An overview on ecological footprint and sustainable development: a chat with Mathis Wackernagel
Price
Free (open access)
Volume
Volume 2 (2007), Issue 1
Pages
8
Page Range
1 - 9
Paper DOI
10.2495/ECO-V2-N1-1-9
Copyright
WIT Press
Author(s)
M. Wackernagel, A. Galli
Abstract
Building on human carrying capacity debate [1–5] in the early 1990s, Mathis Wackernagel and William Rees introduced a new environmental accounting method, the Ecological Footprint [6, 7], to measure human demand on the biosphere. After the 1992 Earth Summit in Rio [8] the need to reduce human impact on the Earth became undeniable and widely recognized. What Wackernagel and Rees proposed was a method capable of making global ecological limits accessible by comparing human demand on the biosphere to its regenerative capacity. The method does this by expressing both resource demand and supply in terms of area necessary to support these flows [9]. The use of an area as a measure of life-supporting natural capital was chosen to underline that many basic ecosystem services and ecological resources are driven by areas where photosynthesis takes place [10], showing in this way how humanity is constrained by nature’s negentropic capacity to transform low quality solar energy into high quality chemical energy and living matter. In the following interview with Mathis Wackernagel, we explore how Ecological Footprint puts in practice the principles of sustainability identified by Herman Daly [11], namely that: ‘For the management of renewable resources there are two obvious principles of sustainable development.
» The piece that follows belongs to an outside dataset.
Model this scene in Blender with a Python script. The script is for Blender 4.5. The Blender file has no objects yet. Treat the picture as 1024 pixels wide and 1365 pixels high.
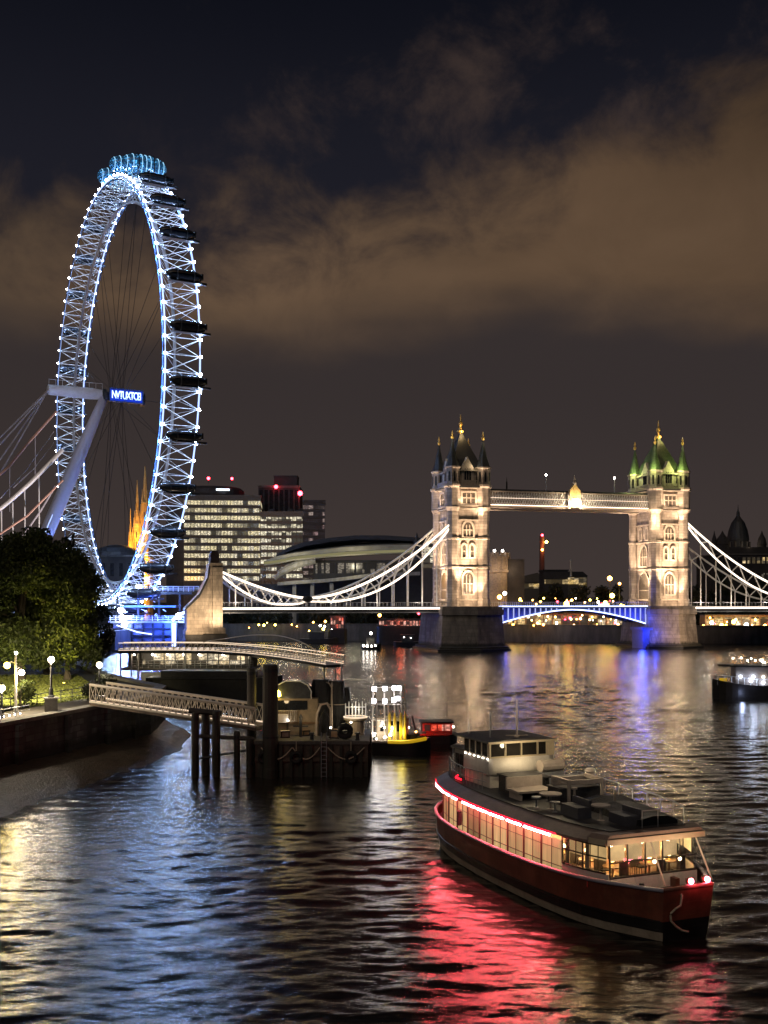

First that harvest rates should equal regeneration rates (sustained yields). Second that waste emission rates should equal the natural assimilative capacities of the ecosystems into which the wastes are emitted. Regenerative and assimilative capacities must be treated as natural capital, and failure to maintain these capacities must be treated as capital consumption, and therefore not sustainable.’